[start Materials provided]
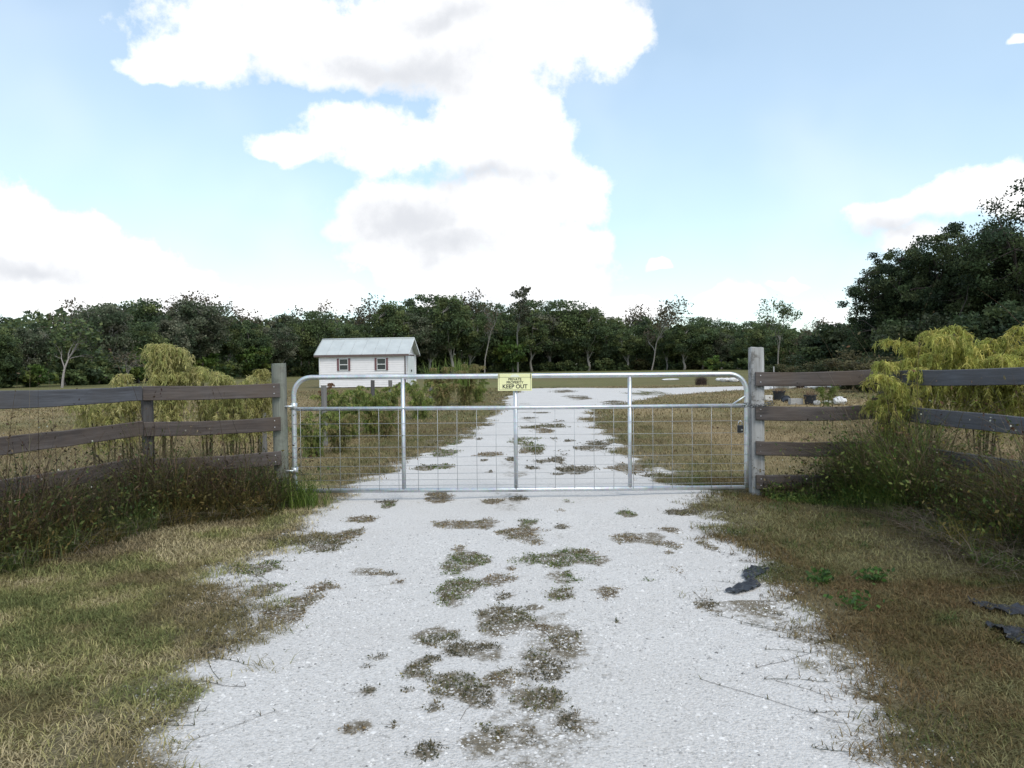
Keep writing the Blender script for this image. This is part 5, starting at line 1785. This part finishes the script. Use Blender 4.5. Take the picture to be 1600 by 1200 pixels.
def dry_shrub(px, py, w, h, label, seed):
    x, y = onground(px, py)
    r = np.random.default_rng(seed); n = 1300
    b = np.zeros((n, 3)); b[:, :2] = r.normal(size=(n, 2)) * w * .16
    C = np.array([(0.12, 0.085, 0.07), (0.16, 0.12, 0.095), (0.08, 0.06, 0.05)])[r.integers(0, 3, n)]
    g = Geo(); g.add(*blades(b, h * r.uniform(.4, 1.3, n), r.uniform(.012, .03, n), r.uniform(.1, .9, n), C, r, 4))
    o = link('dry_shrub', g.mesh('dry_shrub', M['weed']), None, (x, y, 0)); tag(o, label, 'shrub')


dry_shrub(1096, 602, 0.75, 0.55, 'round brown dry shrub in the field beyond the right half of the gate', 3)
dry_shrub(1262, 606, 1.2, 0.5, 'rusty dry shrub behind the black pots', 4)
dry_shrub(1240, 607, 0.9, 0.4, 'brown dry shrub left of the rusty one behind the pots', 5)


def table(px, py):
    x, y = onground(px, py)
    t = empty('low_table', (x, y, 0), 0.15); tag(t, 'dark low table showing over the top right board', 'table')
    box_obj('tabletop', -.62, .62, -.4, .4, .62, .68, M['block'], t, .01)
    for sx in (-.55, .49):
        for sy in (-.34, .28):
            box_obj('leg', sx, sx + .06, sy, sy + .06, -.02, .62, M['lock'], t)
    box_obj('apron', -.56, .56, -.35, -.33, .46, .62, M['lock'], t)


table(1258, 592)
p = at(1209, 575, 36)
o = round_post(None, p.x, 36, 1.2, 0.03, M['post_pale'], 77, name='marker_stake'); tag(o, 'thin pale stake just right of the gate post', 'stake')


# ------------------------------------------------------------------ tell look-alike trees apart by their order from left to right
def number_labels():
    by = {}
    for o in COL.objects:
        if o.parent is None and 'label' in o and o.get('kind') is None:
            by.setdefault(o['label'], []).append(o)
    nth = ['first', 'second', 'third', 'fourth', 'fifth', 'sixth', 'seventh', 'eighth', 'ninth', 'tenth']
    for lab, os_ in by.items():
        n = len(os_)
        if n < 2 or n > 20: continue
        os_.sort(key=lambda o: o.location.x / o.location.y)
        for i, o in enumerate(os_):
            w = {0: 'leftmost', n - 1: 'rightmost'}.get(i) or (nth[i] + ' from left,' if i < 10 else nth[n - 1 - i] + ' from right,')
            if n == 2: w = ('left', 'right')[i] + ' of two:'
            elif n == 3 and i == 1: w = 'middle'
            o['label'] = w + ' ' + lab


number_labels()
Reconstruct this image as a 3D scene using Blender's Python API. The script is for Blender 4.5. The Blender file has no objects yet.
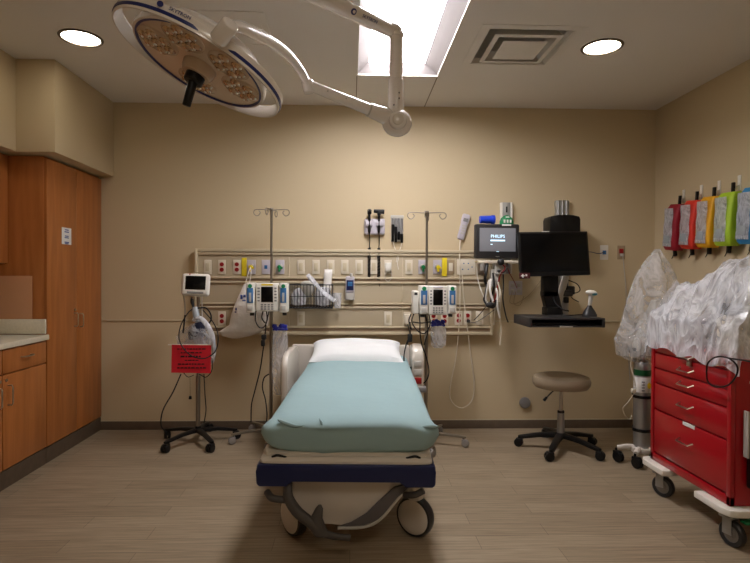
import bpy, bmesh, math, random
from mathutils import Vector, Matrix
V = Vector
random.seed(7)
PI = math.pi
sc = bpy.context.scene
C = sc.collection

# ------------------------------------------------------------------ camera, exposure, main light
FPX, CAMZ = 530.0, 1.30
cd = bpy.data.cameras.new('camera')
cam = bpy.data.objects.new('camera', cd); C.objects.link(cam)
cd.sensor_width = 36; cd.lens = FPX / 750 * 36; cd.clip_start = .02
YAW = math.atan(16 / FPX); PX0 = 367.0; ROLL = math.radians(.26); cd.shift_x = (375 - PX0) / 750; PITCH = -math.atan(5.5 / FPX)
cam.location = (0, 0, CAMZ); pass
sc.camera = cam
CF = V((math.sin(YAW) * math.cos(PITCH), math.cos(YAW) * math.cos(PITCH), math.sin(PITCH)))
CR = V((math.cos(YAW), -math.sin(YAW), 0)); CU = CR.cross(CF)
CR, CU = CR * math.cos(ROLL) + CU * math.sin(ROLL), CU * math.cos(ROLL) - CR * math.sin(ROLL)
cam.rotation_euler = Matrix((CR, CU, -CF)).transposed().to_euler()

sc.view_settings.view_transform = 'Standard'
sc.view_settings.look = 'None'
sc.view_settings.gamma = 1
sc.view_settings.use_curve_mapping = False
sc.view_settings.exposure = 1.12
TROFFER_POWER = 17.0
DOWN_POWER = 11.0
BACK_POWER = 5.0
w = bpy.data.worlds.new('world'); sc.world = w; w.use_nodes = True
w.node_tree.nodes['Background'].inputs[0].default_value = (.9, .8, .65, 1)
w.node_tree.nodes['Background'].inputs[1].default_value = .02


def W(px, py, y):
    """room point at distance y from the doorway seen at (px,py) of the photograph"""
    r = CF + CR * ((px - PX0) / FPX) + CU * ((281.5 - py) / FPX)
    t = y / r.y
    return V((r.x * t, y, CAMZ + r.z * t))


def WX(px, py, x):
    r = CF + CR * ((px - PX0) / FPX) + CU * ((281.5 - py) / FPX)
    t = x / r.x
    return V((x, r.y * t, CAMZ + r.z * t))


def WZ(px, py, z):
    r = CF + CR * ((px - PX0) / FPX) + CU * ((281.5 - py) / FPX)
    t = (z - CAMZ) / r.z
    return V((r.x * t, r.y * t, z))


# ------------------------------------------------------------------ materials
def lin(c):
    return tuple(((v / 255) / 12.92 if v / 255 <= .04045 else ((v / 255 + .055) / 1.055) ** 2.4) for v in c) + (1,)


def mat(name, rgb, rough=.5, metal=0., var=.06, scale=8., bump=0., bscale=60., coat=0., trans=0., alpha=1., emit=0., stretch=(1, 1, 1), spec=.5, ior=1.45):
    m = bpy.data.materials.new(name); m.use_nodes = True
    nt = m.node_tree; n = nt.nodes; l = nt.links
    p = n['Principled BSDF']
    p.inputs['Roughness'].default_value = rough
    p.inputs['Metallic'].default_value = metal
    p.inputs['Coat Weight'].default_value = coat
    p.inputs['Transmission Weight'].default_value = trans
    p.inputs['Alpha'].default_value = alpha
    p.inputs['IOR'].default_value = ior
    p.inputs['Specular IOR Level'].default_value = spec
    tc = n.new('ShaderNodeTexCoord'); mp = n.new('ShaderNodeMapping')
    mp.inputs['Scale'].default_value = stretch
    l.new(tc.outputs['Object'], mp.inputs[0])
    nz = n.new('ShaderNodeTexNoise'); nz.inputs['Scale'].default_value = scale; nz.inputs['Detail'].default_value = 4
    l.new(mp.outputs[0], nz.inputs['Vector'])
    c = lin(rgb)
    mx = n.new('ShaderNodeMix'); mx.data_type = 'RGBA'
    mx.inputs[6].default_value = tuple(v * (1 - var) for v in c[:3]) + (1,)
    mx.inputs[7].default_value = tuple(min(1, v * (1 + var)) for v in c[:3]) + (1,)
    l.new(nz.outputs[0], mx.inputs[0])
    l.new(mx.outputs[2], p.inputs['Base Color'])
    if emit:
        l.new(mx.outputs[2], p.inputs['Emission Color'])
        p.inputs['Emission Strength'].default_value = emit
    if bump:
        b = n.new('ShaderNodeTexNoise'); b.inputs['Scale'].default_value = bscale; b.inputs['Detail'].default_value = 3
        l.new(mp.outputs[0], b.inputs['Vector'])
        bp = n.new('ShaderNodeBump'); bp.inputs['Strength'].default_value = bump; bp.inputs['Distance'].default_value = .01
        l.new(b.outputs[0], bp.inputs['Height']); l.new(bp.outputs[0], p.inputs['Normal'])
    return m


def wood_mat(name, a, b, stretch, rough=.35):
    m = bpy.data.materials.new(name); m.use_nodes = True
    nt = m.node_tree; n = nt.nodes; l = nt.links; p = n['Principled BSDF']
    p.inputs['Roughness'].default_value = rough
    tc = n.new('ShaderNodeTexCoord'); mp = n.new('ShaderNodeMapping'); mp.inputs['Scale'].default_value = stretch
    l.new(tc.outputs['Object'], mp.inputs[0])
    nz = n.new('ShaderNodeTexNoise'); nz.inputs['Scale'].default_value = 6; nz.inputs['Detail'].default_value = 8; nz.inputs['Distortion'].default_value = .4
    l.new(mp.outputs[0], nz.inputs['Vector'])
    cr = n.new('ShaderNodeValToRGB'); cr.color_ramp.elements[0].position = .3; cr.color_ramp.elements[1].position = .7
    cr.color_ramp.elements[0].color = lin(a); cr.color_ramp.elements[1].color = lin(b)
    l.new(nz.outputs[0], cr.inputs[0]); l.new(cr.outputs[0], p.inputs['Base Color'])
    return m


def floor_mat():
    m = bpy.data.materials.new('vinyl_plank_floor'); m.use_nodes = True
    nt = m.node_tree; n = nt.nodes; l = nt.links; p = n['Principled BSDF']
    tc = n.new('ShaderNodeTexCoord')
    br = n.new('ShaderNodeTexBrick')
    br.inputs['Scale'].default_value = 1; br.inputs['Brick Width'].default_value = 1.0; br.inputs['Row Height'].default_value = .125
    br.inputs['Mortar Size'].default_value = .0012; br.offset = .37; br.inputs['Bias'].default_value = 0
    br.inputs['Color1'].default_value = lin((174, 157, 132)); br.inputs['Color2'].default_value = lin((158, 141, 117))
    br.inputs['Mortar'].default_value = lin((112, 96, 78))
    l.new(tc.outputs['Object'], br.inputs['Vector'])
    mp = n.new('ShaderNodeMapping'); mp.inputs['Scale'].default_value = (.8, 20, 1); l.new(tc.outputs['Object'], mp.inputs[0])
    nz = n.new('ShaderNodeTexNoise'); nz.inputs['Scale'].default_value = 4; nz.inputs['Detail'].default_value = 9; nz.inputs['Roughness'].default_value = .65
    l.new(mp.outputs[0], nz.inputs['Vector'])
    cr = n.new('ShaderNodeValToRGB'); cr.color_ramp.elements[0].position = .3; cr.color_ramp.elements[1].position = .72
    cr.color_ramp.elements[0].color = (.50, .47, .43, 1); cr.color_ramp.elements[1].color = (1.0, 1.0, 1.0, 1)
    l.new(nz.outputs[0], cr.inputs[0])
    mx = n.new('ShaderNodeMix'); mx.data_type = 'RGBA'; mx.blend_type = 'MULTIPLY'; mx.inputs[0].default_value = 1
    l.new(br.outputs['Color'], mx.inputs[6]); l.new(cr.outputs[0], mx.inputs[7]); l.new(mx.outputs[2], p.inputs['Base Color'])
    p.inputs['Roughness'].default_value = .48
    return m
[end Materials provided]
Exercise → Each line in the material either holds the string "script" or does not. State how many do, and nothing else.

Task result → 2